## Set problem
Below is a block of records. Copy every line in it that contains the word "picture".

## Provided information
"""

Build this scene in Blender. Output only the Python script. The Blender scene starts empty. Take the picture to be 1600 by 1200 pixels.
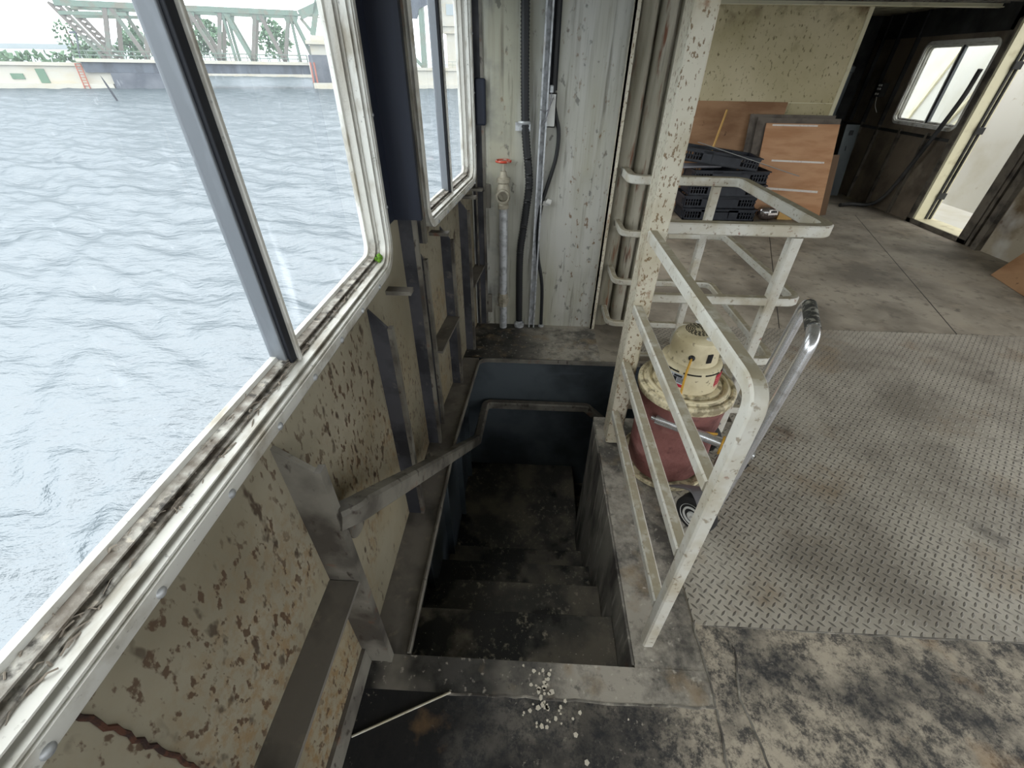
import bpy, bmesh, math, random
from mathutils import Vector, Matrix
random.seed(7)
SC = bpy.context.scene
COL = SC.collection
# ------------------------------------------------------------------ camera
H = 1.55
RW = ((0.99885789, 0.03822344, -0.02866867), (0.04583094, -0.59685612, 0.80103826), (0.01350737, -0.8014373, -0.59792625))
cd = bpy.data.cameras.new('camera'); cam = bpy.data.objects.new('camera', cd); COL.objects.link(cam)
cd.sensor_fit = 'HORIZONTAL'; cd.sensor_width = 36.0; cd.lens = 664.0 * 36.0 / 1600.0
cd.clip_start = 0.02; cd.clip_end = 3000
m = Matrix.Identity(4)
for i in range(3):
    m[i][0] = RW[i][0]; m[i][1] = -RW[i][1]; m[i][2] = -RW[i][2]
m[2][3] = H
cam.matrix_world = m
SC.camera = cam
# ------------------------------------------------------------------ sky, exposure
SC.view_settings.view_transform = 'Standard'; SC.view_settings.look = 'None'
SC.view_settings.exposure = 0.12; SC.view_settings.gamma = 1.0
SC.view_settings.use_curve_mapping = False
W = bpy.data.worlds.new('overcast_sky'); SC.world = W; W.use_nodes = True
wn = W.node_tree; wn.nodes.clear()
wo = wn.nodes.new('ShaderNodeOutputWorld'); wb = wn.nodes.new('ShaderNodeBackground')
wt = wn.nodes.new('ShaderNodeTexCoord'); ws = wn.nodes.new('ShaderNodeSeparateXYZ'); wr = wn.nodes.new('ShaderNodeValToRGB')
wr.color_ramp.elements[0].position = 0.0; wr.color_ramp.elements[0].color = (0.30, 0.33, 0.36, 1)
wr.color_ramp.elements[1].position = 0.6; wr.color_ramp.elements[1].color = (1.0, 1.0, 1.0, 1)
e_ = wr.color_ramp.elements.new(0.03); e_.color = (0.93, 0.97, 1.0, 1)
wn.links.new(wt.outputs['Generated'], ws.inputs[0]); wn.links.new(ws.outputs['Z'], wr.inputs[0])
wn.links.new(wr.outputs[0], wb.inputs[0]); wb.inputs[1].default_value = 4.0
wn.links.new(wb.outputs[0], wo.inputs[0])
SC.cycles.max_bounces = 10; SC.cycles.diffuse_bounces = 6; SC.cycles.transparent_max_bounces = 12
SC.cycles.use_denoising = True

# ------------------------------------------------------------------ materials
def lin(c): return c / 12.92 if c <= 0.04045 else ((c + 0.055) / 1.055) ** 2.4
def C(h): return tuple(lin(int(h[i:i+2], 16) / 255.0) for i in (0, 2, 4)) + (1.0,)

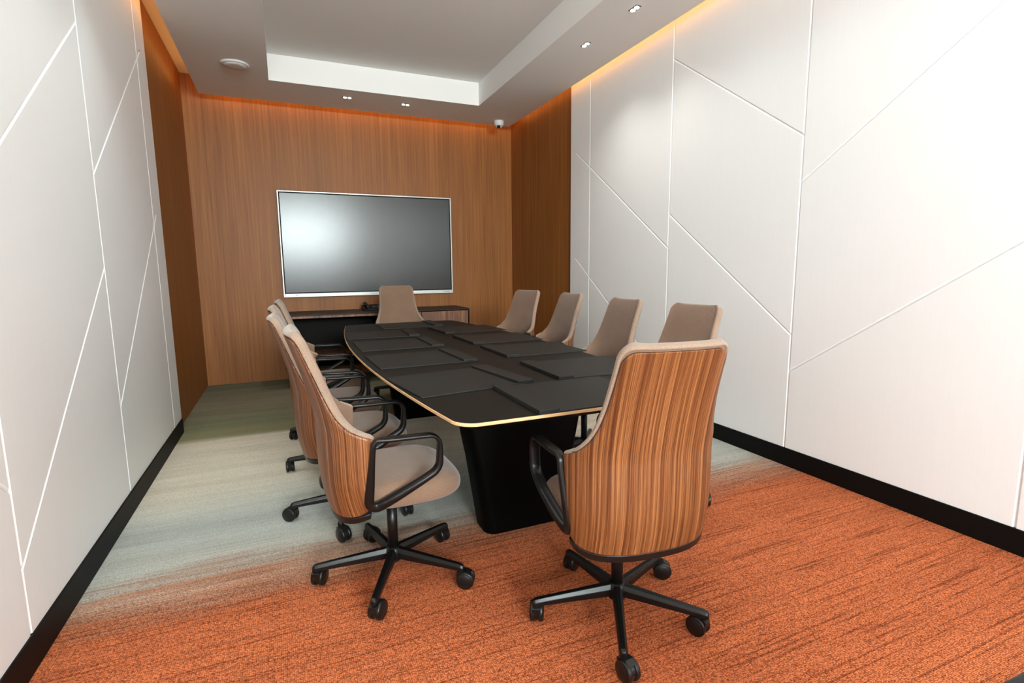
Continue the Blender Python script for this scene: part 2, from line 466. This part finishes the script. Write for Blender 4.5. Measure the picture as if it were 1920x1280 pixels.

"""

## Result of this task
Build this scene in Blender. Output only the Python script. The Blender scene starts empty. Take the picture to be 1600 by 1200 pixels.
Continue the Blender Python script for this scene: part 2, from line 466. This part finishes the script. Write for Blender 4.5. Measure the picture as if it were 1920x1280 pixels.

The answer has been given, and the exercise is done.